How to Store Coconut Food Products

jar of coconut

Here in the Philippines, coconuts are about as ubiquitous as white rice and chicken adobo. We’ve been blessed with abundance both in fruit and what we can get out of the tree. From coconut milk to meat, below is our guide on how to keep your stash in perfect condition for your next coconut culinary adventure. Remember, always source your coconut food products from a trusted coconut cream and milk supplier to ensure their quality.

Coconut meat

Coconut meat refers to the sweet, white flesh found inside coconuts. You can eat it fresh in chunks right out of the shell if you wish, or use a shredding tool to create coconut meat tendrils to add to your favorite dessert or salad. Coconut meat is best eaten freshly cracked, but if you find yourself with leftovers, you may put them in an airtight plastic container and it should keep in the fridge for a couple of days. Blitz it up into a smoothie or shake, or use it to add texture to coconut water – just add the chunks to a pitcher of coconut water and some ice for a refreshing midday beverage.

Coconut water

Coconut water is the clear, sweet liquid contained in young, green coconuts – it’s a great post-workout drink, offering excellent hydration benefits. If it’s fresh, you’ll want to consume it within a couple of days as the taste can go off. Packaged or bottled coconut water can last a longer while, but keep in mind that these drinks are often loaded with stabilizers, preservatives, and sugars. Any coconut water cans or bottles can stay in your pantry when unopened at room temperature, but leftovers will need to be refrigerated and consumed within a day or two.

Coconut oil

There are two common types of coconut oil you may find on the shelves: refined coconut oil comes from dried coconut meat, also known as copra, which is bleached and then deodorized for a neutral smell and taste.

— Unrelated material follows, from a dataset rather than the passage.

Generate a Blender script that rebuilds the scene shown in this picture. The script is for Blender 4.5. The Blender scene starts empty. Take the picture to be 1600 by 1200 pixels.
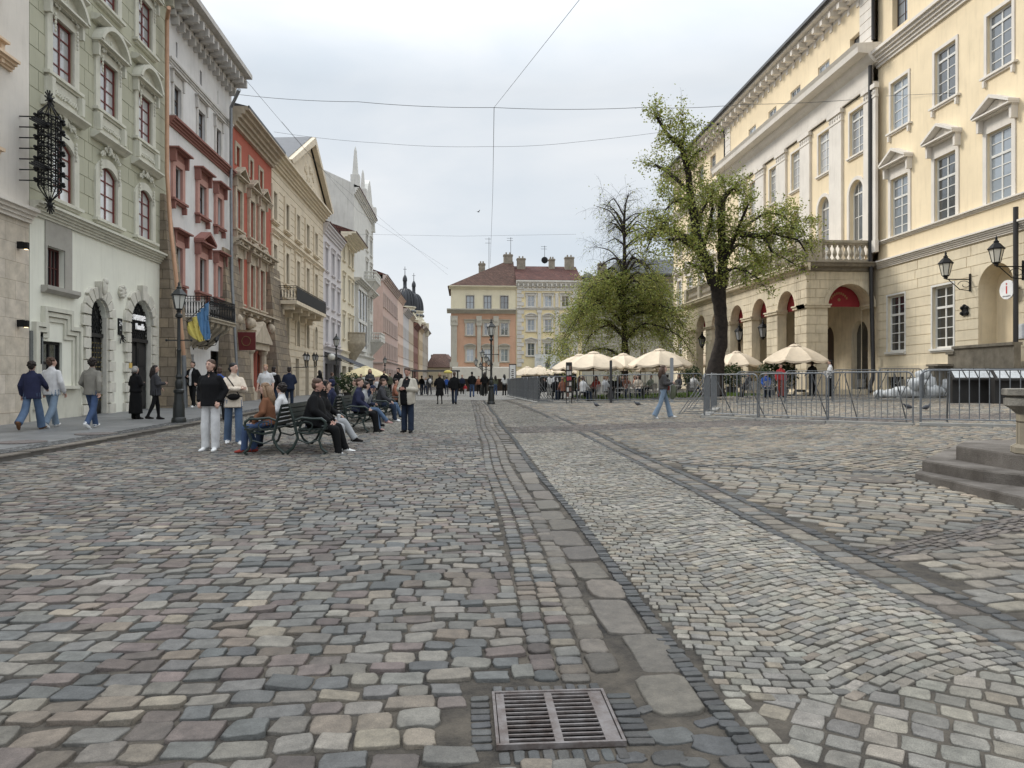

Virgin or pure coconut oil is derived from raw coconut meat which is dried quickly before the extracted milk and oil are separated. While both can be used in cooking, refined coconut oil will have a higher smoke point than virgin oil, but virgin coconut oil will have a more pronounced coconut flavor. Store your coconut oils in a tightly-lidded jar or bottle in a cool area, away from sunlight or open flame. It may solidify at lower temperatures, but should have no trouble melting back down in a pan.

Coconut cream or milk

The only difference between coconut milk and cream is consistency; while coconut milk is blended with water at a 1:1 ratio, coconut cream is blended in a ratio of up to 4 parts coconut to 1 part water. Again, they’re best used immediately when fresh, though the kinds that come in tin cans or cartons should last a while, unopened, at room temperature. Once it’s out, you can keep leftovers in an airtight jar or bottle and store it for up to a week and a half in the fridge. You can also pour coconut milk into ice cube trays for easy access to coconut-infused shakes and smoothies.

Coconut flakes

Often referred to as “desiccated coconut”, this product is actually coconut meat that’s been grated and dried. Sometimes they come in a powder form or in larger shreds, and they are often used for baking. You can keep the leftovers in the bag they came in provided that you seal it back up tight, or pour the flakes into a Ziploc bag. They should keep for about 4 to 5 months. You can up that longevity to a year if you keep the package in the freezer.

When in doubt, you can always look at the packaging of the product to see how it’s supposed to be stored and how long it can last in your fridge or cupboard.